Alessandro Chiarottino, PhD in Constitutional Law from USP, highlights the importance of differentiating racism, including anti-Semitism, from criticism of political ideologies. He argues that, although Altman’s speeches against Israel can be considered mistaken and even aggressive, they do not necessarily characterize racism or anti-Semitism.

“Taking a stance against the State of Israel is not necessarily anti-Semitism,” he says. “In Brazilian legislation, there is a conception according to which racism – and here we include anti-Semitism – is considered a crime and, therefore, would not fall within freedom of expression. Now, for anti-Semitism to really be characterized, there must be attacks to the Jewish people as a whole, whether verbal, written or physical.”

Altman’s most controversial tweet, the target of one of the censorship decisions, ends with a sentence that caused controversy: “Remembering the Chinese saying, at this moment it doesn’t matter what color cats are, as long as they hunt mice,” he said. Users of the social network X accused him of using “rats” in reference to Jews.

The phrase is commonly attributed to Deng Xiaoping, China’s reformist leader, who used it to symbolize his pragmatic approach to economic policies at the end of the 20th century. Deng argued that, regardless of the methods, the important thing was to achieve the desired objective. “His speech [de Altman], however mistaken it may be, does not characterize racism. Nor did he compare Jews to rats,” says Chiarottino.

Constitutional lawyer André Marsiglia, a specialist in freedom of expression, emphasizes that the exclusion of demonstrations should always be Justice’s last alternative.
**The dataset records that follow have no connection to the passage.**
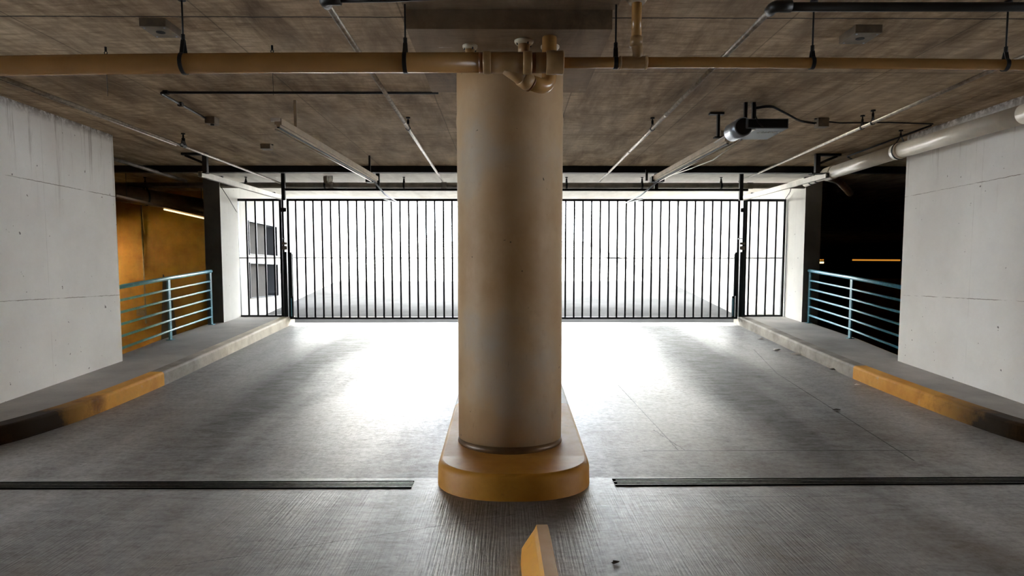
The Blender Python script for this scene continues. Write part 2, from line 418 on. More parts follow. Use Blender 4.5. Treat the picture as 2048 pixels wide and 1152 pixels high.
# ------------------------------------------------------------------ kerbs and raised walks
def smooth(pts, n=6):      # Catmull-Rom through 2D points
    P = [V((p[0], p[1], 0)) for p in pts]; P = [2 * P[0] - P[1]] + P + [2 * P[-1] - P[-2]]; out = []
    for i in range(1, len(P) - 2):
        for k in range(n):
            t = k / n; a, b_, c, d = P[i - 1:i + 3]
            out.append(.5 * ((2 * b_) + (-a + c) * t + (2 * a - 5 * b_ + 4 * c - d) * t * t + (-a + 3 * b_ - 3 * c + d) * t ** 3))
    return out + [P[-2]]
def kerb(side, line, wall, edge, name_mat):
    L = smooth(line)
    b = B(); n = len(L); rings = []
    KW = .15
    for i, p in enumerate(L):
        t = (L[min(i + 1, n - 1)] - L[max(i - 1, 0)]).normalized(); o = V((-t.y, t.x, 0)) * (1 if side < 0 else -1)   # outwards, away from the lane
        q = p + o * KW; zz = fz(p.y); z2 = fz(q.y)
        pr = [(p, zz - .05), (p, zz + .125), (p + o * .008, zz + .142), (p + o * .025, zz + .15), (q, z2 + .15), (q, z2 - .05)]
        rings.append([b.bm.verts.new((u.x, u.y, h)) for u, h in pr])
    for i in range(n - 1):
        for k in range(5): b.bm.faces.new((rings[i][k], rings[i][k + 1], rings[i + 1][k + 1], rings[i + 1][k])).smooth = k in (1, 2)
    b.bm.faces.new(rings[0]); b.bm.faces.new(rings[-1])
    struct(b.build('kerb_left' if side < 0 else 'kerb_right', name_mat))
    # walk slab between the kerb back and the outer edge
    b = B(); inner = []; 
    for i, p in enumerate(L):
        t = (L[min(i + 1, n - 1)] - L[max(i - 1, 0)]).normalized(); o = V((-t.y, t.x, 0)) * (1 if side < 0 else -1)
        inner.append(p + o * KW)
    def ed(y):
        for (x0, y0), (x1, y1) in zip(edge, edge[1:]):
            if y0 <= y <= y1: return x0 + (x1 - x0) * (y - y0) / (y1 - y0)
        return edge[0][0] if y < edge[0][1] else edge[-1][0]
    prev = None
    for p in inner:
        if abs(p.x) > 4.7 or p.y < 5.0 : continue
        e = V((ed(p.y), p.y, 0)); zz = fz(p.y) + .149
        row = [b.bm.verts.new(v) for v in ((p.x, p.y, zz), (e.x, e.y, zz), (e.x, e.y, zz - .35), (p.x, p.y, zz - .16))]
        if prev:
            for k in range(4): b.bm.faces.new((prev[k], prev[(k + 1) % 4], row[(k + 1) % 4], row[k]))
        prev = row
    b.bm.faces.new(prev)
    struct(b.build('sidewalk_left' if side < 0 else 'sidewalk_right', M['walk']))
kerb(-1, [(-5.6, 4.62), (-4.75, 4.80), (-4.30, 5.05), (-4.02, 5.35), (-3.87, 5.8), (-3.79, 6.3), (-3.75, 7.4), (-3.77, 9), (-3.80, 10.5), (-3.84, 12.35)],
     WL, [(-4.75, 4.9), (-4.75, 8.04), (-4.86, 9.6), (-4.92, 12.5)], M['kerbL'])
kerb(1, [(5.7, 4.6), (4.85, 4.80), (4.42, 5.05), (4.16, 5.36), (4.06, 5.8), (4.0, 6.5), (3.96, 7.7), (4.0, 9.4), (4.05, 10.6), (4.12, 12.35)],
     WR, [(4.8, 4.9), (4.8, 8.0), (4.98, 9.6), (5.08, 12.5)], M['kerbR'])
# kerb strips outside the gate
b = B()
for y0, y1 in ((12.4, 14), (14, 18), (18, 24), (24, 38)):
    b.face([(4.45, y0, fz(y0)), (4.45, y1, fz(y1)), (4.45, y1, fz(y1) + .15), (4.45, y0, fz(y0) + .15)])
    b.face([(4.45, y0, fz(y0) + .15), (4.45, y1, fz(y1) + .15), (4.93, y1, fz(y1) + .15), (4.93, y0, fz(y0) + .15)])
struct(b.build('kerb_outside', M['walk']))

# ------------------------------------------------------------------ walls
def wall(name, x0, x1, y0, y1, z0, z1, mat):
    return struct(B().box((x0, y0, z0), (x1, y1, z1)).build(name, mat))
wall('wall_left', WL - .27, WL, 5.0, 8.04, -.2, ZC, M['wall'])
wall('wall_right', WR, WR + .27, 5.0, 8.0, -.2, ZC, M['wall'])
# end piers beside the gate, running on outside
def pier(side):
    s = side; xi = -4.70 if s < 0 else 4.92
    b = B(); b.box((xi + .001 * s, 11.34, -.2), (xi + s * .27, 12.2, ZC)); pr = b.build('wall_pier_left' if s < 0 else 'wall_pier_right', [M['pier'], M['outwall']])
    for f in pr.data.polygons:
        if abs(f.normal.x + s) < .1: f.material_index = 1  # inner side white, front left grey: shade put into the pier colour
    struct(pr)
pier(-1); pier(1)
# outside side walls, left one with two recessed openings
def fzo(y): return fz(y)
ox = -4.70
holes = [(at(497, 440, 1), at(551, 506, 1)), ]
ya, yb = ox / ray(497, 470).x * ray(497, 470).y, ox / ray(552, 470).x * ray(552, 470).y
def zat(py, yy): r = ray(520, py); return CH + r.z / r.y * yy
zu1, zu0 = 2.36, 1.78
zl1, zl0 = 1.60, .98
b = B()
def rect(y0, y1, z0, z1): b.face([(ox, y0, z0), (ox, y1, z0), (ox, y1, z1), (ox, y0, z1)])
zt = 6.5
rect(12.2, ya, -.2, zt); rect(yb, 38, -.2, zt + 3); rect(ya, yb, -.2, zl0); rect(ya, yb, zl1, zu0); rect(ya, yb, zu1, zt)
b.face([(ox, 12.2, zt), (ox - .3, 12.2, zt), (ox - .3, 38, zt + 3), (ox, 38, zt + 3)])
struct(b.build('wall_outside_left', M['outwall']))
for i, (z0, z1) in enumerate(((zu0, zu1), (zl0, zl1))):
    b = B(); d = .22
    b.face([(ox - d, ya, z0), (ox - d, yb, z0), (ox - d, yb, z1), (ox - d, ya, z1)])
    b.face([(ox, yb, z0), (ox - d, yb, z0), (ox - d, yb, z1), (ox, yb, z1)])
    b.face([(ox, ya, z0), (ox - d, ya, z0), (ox - d, ya, z1), (ox, ya, z1)])
    b.face([(ox, ya, z0), (ox, yb, z0), (ox - d, yb, z0), (ox - d, ya, z0)])
    b.face([(ox, ya, z1), (ox, yb, z1), (ox - d, yb, z1), (ox - d, ya, z1)])
    wdw = struct(b.build('window_%d' % (i + 1), M['window']))
    b = B(); t = .018
    for (yy0, yy1, a, c) in ((ya - t, ya, z0 - t, z1 + t), (yb, yb + t, z0 - t, z1 + t), (ya, yb, z1, z1 + t), (ya, yb, z0 - t, z0)):
        b.box((ox - .02, yy0, a), (ox + .02, yy1, c))
    b.build('window_frame', M['darkgrey'], wdw)
wall('wall_outside_right', 4.93, 5.2, 12.2, 38, -.2, 9.5, M['outwall'])

# ceiling: main slab with pale soffit beyond the steel beam
b = B(); b.box((-13, -14, ZC), (42, 10.38, ZC + .3)); b.box((-13, 10.38, ZC), (ox - .27, 46, ZC + .3)); b.box((5.2, 10.38, ZC), (42, 46, ZC + .3))
struct(b.build('ceiling', M['ceiling']))
struct(B().box((ox - .27, 10.38, ZC), (5.2, 14.75, ZC + .3)).build('ceiling_soffit', M['soffit']))
wall('wall_sun_block', -13, 13, 14.4, 14.75, ZC + .3, 7.2, M['outwall'])  # unseen wall added above the slab to shade the near ramp
struct(B().box((-.60, 4.20, ZC - .14), (.63, 5.62, ZC)).build('ceiling_drop_panel', M['panel']))
struct(B().box((-.61, 2.2, ZC - .028), (.655, 4.195, ZC)).build('ceiling_panel_strip', M['panel']))

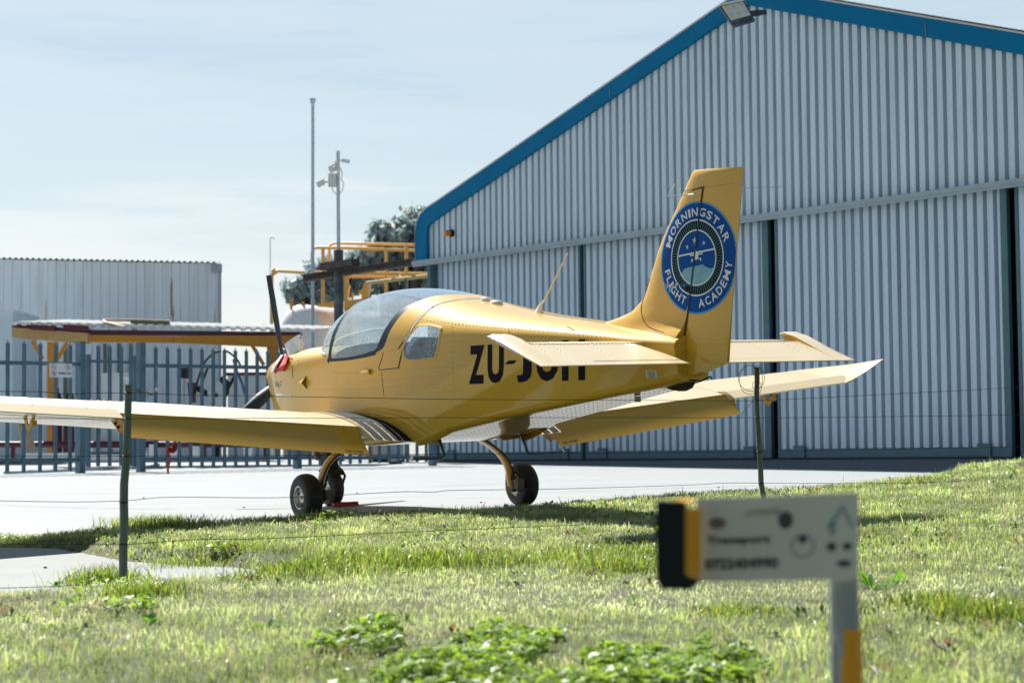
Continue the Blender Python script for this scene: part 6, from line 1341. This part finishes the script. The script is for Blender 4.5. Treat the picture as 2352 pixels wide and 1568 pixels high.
# dew beads on the blades
nd = 80000; k = rng.choice(len(xx), nd, replace=False); m = MB(); P = np.stack([xx[k] + rng.normal(0, .006, nd), yy[k] + rng.normal(0, .006, nd), gz(xx[k], yy[k]) + h[k] * rng.uniform(.4, 1.0, nd)], 1); rr_ = rng.uniform(.0010, .0024, nd) * (.5 + P[:, 1] / 14.)
base_ = np.array([[1, 0, 0], [-.5, .87, 0], [-.5, -.87, 0], [0, 0, 1], [0, 0, -1.]]); v = (P[:, None, :] + base_[None] * rr_[:, None, None]).reshape(-1, 3); ff = np.array([[0, 1, 3], [1, 2, 3], [2, 0, 3], [1, 0, 4], [2, 1, 4], [0, 2, 4]]); fi = (np.arange(nd)[:, None, None] * 5 + ff).reshape(-1, 3)
me = bpy.data.meshes.new('dew'); me.vertices.add(len(v)); me.vertices.foreach_set('co', v.astype(np.float32).ravel()); me.loops.add(fi.size); me.loops.foreach_set('vertex_index', fi.ravel().astype(np.int32)); me.polygons.add(len(fi)); me.polygons.foreach_set('loop_start', (np.arange(len(fi)) * 3).astype(np.int32)); me.update(); me.validate()
dm = simple('dew_bead', (.85, .88, .90), .12, spec=1.0); dm.node_tree.nodes['Principled BSDF'].inputs['Transmission Weight'].default_value = .35; me.materials.append(dm); o = bpy.data.objects.new('dew', me); COL.objects.link(o); tag(o, kind='stuff')
# tiny pale flowers
PNK = simple('petal_pink', (.72, .38, .30), .6)
for i, (u, v, lab) in enumerate(((718, 1532, 'pink flower in the lower left foreground'), (888, 1452 + 0, 'pink flower beside the large clover patch'), (1130, 1495, 'small pink flower low on the left of the clover'), (700, 1545, 'pink flower nearest the lower left flower pair'), (1346, 1445, 'pale pink flower under the blurred sign cap'), (1180, 1203, 'pink flower near the far main wheel'), (525, 1558, 'pink flower at the bottom edge'), (742, 1520, 'pale pink flower right of a pair'))):
    p = ground_at(u, v); t = thing('flower', p, lab, 'flower', group='small pink flowers in the grass'); m = MB()
    for k in range(5): a = k * 1.256; m.add([(0, 0, .045), (.010 * math.cos(a - .5), .010 * math.sin(a - .5), .054), (.014 * math.cos(a), .014 * math.sin(a), .056), (.010 * math.cos(a + .5), .010 * math.sin(a + .5), .054)], [(0, 1, 2, 3)])
    obj('petals', m, PNK, t); obj('stem', MB().tube([(0, 0, 0), (0, 0, .045)], .0012, 4), simple('stem_green', (.1, .2, .04), .6) if i == 0 else MIN['stem_green'], t)
# ================================================================== wire fence
def wy(u): return (-13.184) / ((u - 1176) / 4500. - 1.0694)
def wp(u, v, d=0): return at(u, v, wy(u) + d)
fpA = thing('fence_post', ground_at(282, 1337), 'weathered slim wooden fence post in the left foreground, standing at the path edge', 'fence post')
px = [(295.5, 883), (294, 960), (290, 1050), (286, 1110), (284, 1150), (285, 1200), (283.5, 1260), (282, 1345)]
m = MB(); rings = []
for u, v in px:
    c_ = at(u, v, 10.4) - ORG_OF[fpA]; r = .0175 + .005 * min(1, (v - 883) / 200.); rings.append([c_ + np.array([r * math.cos(t) * (1 + .12 * math.sin(3 * t + v)), r * math.sin(t), 0]) for t in np.linspace(0, 2 * math.pi, 12, endpoint=False)])
obj('post', m.loft(rings, True, True, True), WOOD, fpA, smooth=True, ang=60)
for v, u in ((902, 294.5), (961, 293.5), (1047, 290), (1153, 284), (1249, 284)):
    m = MB(); c_ = at(u, v, 10.4) - ORG_OF[fpA]; m.tube([c_ + np.array([.0240 * math.cos(t), .0240 * math.sin(t), .004 * math.sin(t * .5)]) for t in np.linspace(0, 12.5, 30)], .0016, 4); obj('wire_tie', m, WIRE, fpA)
fpB = thing('fence_post', ground_at(1755, 1190), 'dark crooked wooden fence post with wire coiled at its top, behind the blurred sign', 'fence post')
px = [(1738, 843), (1739, 870), (1738, 905), (1740, 960), (1745, 1037), (1747, 1075), (1748, 1108), (1754, 1140), (1757, 1200)]
m = MB(); rings = []
for u, v in px:
    c_ = at(u, v, 14.0) - ORG_OF[fpB]; r = .018; rings.append([c_ + np.array([r * math.cos(t) * (1 + .1 * math.sin(2 * t + v)), r * math.sin(t), 0]) for t in np.linspace(0, 2 * math.pi, 12, endpoint=False)])
obj('post', m.loft(rings, True, True, True), WOOD, fpB, smooth=True, ang=60)
for v, u in ((919, 1739), (959, 1740), (1037, 1745), (1109, 1748)): c_ = at(u, v, 14.0) - ORG_OF[fpB]; obj('wire_tie', MB().tube([c_ + np.array([.021 * math.cos(t), .021 * math.sin(t), .003 * math.sin(t * .5)]) for t in np.linspace(0, 12.5, 30)], .0018, 4), WIRE, fpB)
cw_ = thing('wire_coil', at(1726, 865, 13.95), 'loose coil of thin wire hanging from the top of the crooked fence post', 'wire')
q = lambda u, v, d=0: at(u, v, 13.95 + d) - ORG_OF[cw_]
m = MB()
for cu, cv, ru, rv, a0, a1, d in ((1726, 868, 30, 30, 2.0, 7.2, -.04), (1722, 872, 24, 33, 1.0, 5.2, -.05), (1740, 872, 11, 34, -1.5, 2.2, -.04), (1738, 884, 10, 9, 0, 6.3, -.05)): m.tube([q(cu + ru * math.cos(a), cv - rv * math.sin(a), d) for a in np.linspace(a0, a1, 26)], .0018, 4)
m.tube(arc([q(1739, 905), q(1722, 930, -.03), q(1708, 945, -.04), q(1703, 958, -.04)]), .0018, 4); obj('strand', m, WIRE, cw_)
WIRES = [([(-200, 895), (0, 898), (100, 900), (151, 905), (230, 902.5), (295, 902), (336, 903), (440, 907), (588, 909), (800, 913), (1077, 917), (1400, 918.5), (1650, 920), (1739, 919.5), (2000, 907), (2352, 889), (2600, 878)], 'top strand of the wire fence'),
 ([(-200, 960), (0, 960.5), (294, 961), (588, 960.4), (980, 959), (1400, 958.5), (1740, 959), (2044, 956.5), (2352, 952), (2600, 949)], 'second strand of the wire fence from the top'),
 ([(-200, 1046), (0, 1046.5), (290, 1047), (612, 1045.5), (980, 1043), (1400, 1040), (1745, 1037), (2044, 1031), (2352, 1025), (2600, 1020)], 'middle strand of the wire fence'),
 ([(-200, 1148), (0, 1149.7), (160, 1152), (284, 1149.5), (390, 1141), (586, 1142.7), (665, 1141.5), (778, 1136.5), (925, 1128.7), (993, 1130), (1034, 1125.6), (1153, 1124), (1250, 1123), (1315, 1121.5), (1592, 1113), (1657, 1108.8), (1748, 1108.8), (2044, 1109.4), (2173, 1105.5), (2352, 1100), (2600, 1094)], 'wavy fourth strand of the wire fence crossing the wheels'),
 ([(-200, 1249), (0, 1249), (284, 1249), (390, 1242), (469, 1238), (612, 1236), (918, 1222), (987, 1219), (1347, 1204), (1700, 1190), (1980, 1178), (2352, 1166), (2600, 1158)], 'low strand of the wire fence running over the grass'),
 ([(-200, 1354), (0, 1350), (182, 1343), (284, 1339), (547, 1327), (760, 1321)], 'lowest strand of the wire fence at ground level by the path')]
for pxs, lab in WIRES:
    P = [wp(u, v) for u, v in pxs]; t = obj('fence_wire', MB().tube(P if len(P) < 3 else [p for p in arc(P, 5)], .00175, 5), WIRE, None, world=True); tag(t, lab, 'wire')
m = MB(); m.tube([wp(322, 898), wp(328, 903), wp(338, 900), wp(345, 906), (wp(352, 904))], .002, 4).tube([wp(340, 901), wp(352, 909)], .0016, 4).tube([wp(352, 903), wp(333, 910)], .0016, 4)
tag(obj('wire_knot', m, WIRE, None, world=True), 'twisted knot in the top fence wire right of the near fence post', 'wire')
# ================================================================== blurred marker sign close to the camera
SY = 3.8
sg2 = thing('marker_sign', at(1944, 1568, SY) * [1, 1, 0] + [0, 0, float(gz(1, SY))], 'blurred white information sign on a grey and yellow post, black and yellow end cap', 'sign')
q = lambda u, v, d=0: at(u, v, SY + d) - ORG_OF[sg2]
pnl = [q(1600, 1145, .10), q(1972, 1131, -.02), q(1970, 1328, -.02), q(1600, 1336, .10)]
obj('board', MB().prism(pnl, (.0, .006, 0)), simple('sign_board', (.58, .57, .50), .55, var=.07, vscale=6), sg2)
pc0 = q(1944, 1440, .03); gzz = float(gz(pc0[0], SY)) - ORG_OF[sg2][2]
obj('post', MB().tube([(pc0[0], pc0[1], gzz - .1), (pc0[0] - .004, pc0[1], q(1940, 1325)[2])], .0288, 24), simple('post_grey', (.30, .33, .33), .5, metal=.2, var=.1), sg2, smooth=True, ang=60)
obj('yellow_band', MB().tube([(pc0[0], pc0[1], gzz - .1), (pc0[0], pc0[1], q(1944, 1446)[2])], .0300, 24), simple('band_yellow', (.78, .34, .004), .45), sg2, smooth=True, ang=60)
obj('band_gap', MB().prism([q(1911, 1465, -.012), q(1922, 1465, -.012), q(1922, 1700, -.012), q(1911, 1700, -.012)], (0, .006, 0)), MIN['post_grey'], sg2)
cap = MB(); fr = [q(1507, 1156), q(1512, 1150), q(1570, 1154), q(1577, 1165), q(1577, 1345), q(1570, 1353), q(1520, 1352), q(1508, 1330)]
obj('end_cap', MB().prism(fr, (.006, .05, 0)), BLK, sg2)
obj('reflector', MB().prism([q(1573, 1166, -.002), q(1609, 1170, .03), q(1608, 1330, .03), q(1573, 1318, -.002)], (0, .02, 0)), MIN['band_yellow'], sg2)
obj('cap_top', MB().prism([q(1545, 1151), q(1580, 1155), q(1603, 1152, .05), q(1575, 1149, .05)], (0, 0, .003)), MIN['band_yellow'], sg2)
obj('cap_foot', MB().prism([q(1573, 1320), q(1609, 1332, .03), q(1590, 1352, .03), q(1573, 1356)], (0, .03, 0)), BLK, sg2)
fb_ = pnl; ex_ = (fb_[1] - fb_[0]); ey2 = (fb_[3] - fb_[0])
def onb(a, b): return fb_[0] + ex_ * a + ey2 * b + np.array([0, -.0015, 0])
DKG = simple('sign_print', (.035, .055, .055), .6); BRW = simple('sign_brown', (.16, .12, .09), .6); GRB = simple('sign_bluegrey', (.25, .33, .36), .6)
def txt(s_, a0, b0, a1, hgt, mt):
    t = textmb(s_, 1, 1, bold=.05); t.xf(lambda p: onb(a0 + (a1 - a0) * p[0], b0 - hgt * p[1])); return obj('lettering', t, mt, sg2)
txt('Transport', .06, .575, .46, .115, DKG); txt('0722404990', .05, .86, .51, .135, DKG)
def blob(a, b, ra, rb, mt, nm='symbol'): return obj(nm, MB().add([onb(a + ra * math.cos(t), b + rb * math.sin(t)) for t in np.linspace(0, 2 * math.pi, 18, endpoint=False)], [tuple(range(18))]), mt, sg2)
blob(.13, .30, .055, .065, BRW); blob(.555, .29, .045, .105, DKG); blob(.66, .52, .028, .05, DKG)
m = MB(); m.loft([[onb(.66 + r * math.cos(t), .60 + r * 1.9 * math.sin(t)) for t in np.linspace(0, 2 * math.pi, 24, endpoint=False)] for r in (.075, .062)]); obj('circle_symbol', m, GRB, sg2)
m = MB().add([onb(.80, .40), onb(.90, .12), onb(.975, .40), onb(.955, .40), onb(.90, .20), onb(.83, .40)], [(0, 1, 4, 5), (1, 2, 3, 4)]); obj('roof_symbol', m, GRB, sg2)
blob(.84, .40, .022, .09, GRB); blob(.835, .62, .03, .055, DKG); blob(.93, .62, .03, .045, DKG); blob(.91, .82, .045, .04, DKG)
m = MB().add([onb(.28, .22), onb(.34, .16), onb(.52, .14), onb(.52, .22)], [(0, 1, 2, 3)]); obj('arrow_symbol', m, simple('sign_olive', (.36, .35, .26), .6), sg2)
He argues that opinions, due to their subjective nature, should not be censored, but rather confronted through dialogue or, in cases of exceeding the limits of the law, sanctioned with compensation.

Marsiglia criticizes the initiative of trying to judicially manage other people’s opinions. “Firstly, it is opinionated content. We cannot say whether this is true or a lie, because there is subjectivity behind his opinion. Secondly, there are other ways of punishing him if he has gone too far, such as compensatory punishments. Exclusion as punishment, in this case, it seems to me to be in dialogue with a censorious intention”, he comments.

Last week, the National Human Rights Council (CNDH), a collegial body made up of several NGOs and linked to the Ministry of Human Rights and Citizenship (MDHC), published a note in defense of Breno Altman. The organization stated that Conib “tries to silence” Altman and that it views “with great concern the escalation of censorship of journalists and communicators and the use of legal mechanisms to curb the free expression of opinion.”

“Hate speech” cited as reason for censorship

In the first decision to censor Altman, on December 22 last year, judge Salles Vieira, from the 2nd Chamber of Private Law of the TJ-SP, asked for the removal of “any and all posts that contain, even minimally, a speech by hatred, xenophobia, anti-Semitism and anti-Zionism.” For the jurists consulted by the report, the decision is vague, and the judge was wrong to mention “hate speech” as a criminal offense.

“Hate speech is not a crime typified anywhere in our legislation. And, in addition, there is immense subjectivity in this judicial determination. One of the ways to avoid censorship when deleting content is precisely to be objective”, says Marsiglia .

For Chiarottino, the Brazilian legal system guarantees the citizen’s prerogative to externalize their hatred. “We have limits for this, which are given by the Constitution and our jurisprudence, and the limit is the practice of the crime of racism. If someone enters the social network and starts to spread the word that a certain ethnic group is intrinsically bad, that it does not deserve the rights that others deserve, that deserves to be attacked, then, yes, there is a characterization of racism. Now, criticizing the State of Israel, saying that such a policy is oppressive, that they are practicing discrimination against the Palestinian population… Saying this is not racism. “

Marsiglia highlights the importance of a Judiciary capable of acting without politicizing matters and adhering to principles. “The politicization of content unfortunately contaminates the principles regarding freedom of expression in the country’s debate”, he says.

For the jurist, the lack of coherence is one of the greatest obstacles to the defense of freedom of expression in the country. “The freedom of expression that counts becomes the freedom of expression of me and mine. If someone disagrees with me, another type of reference regarding freedom of expression is valid for them.”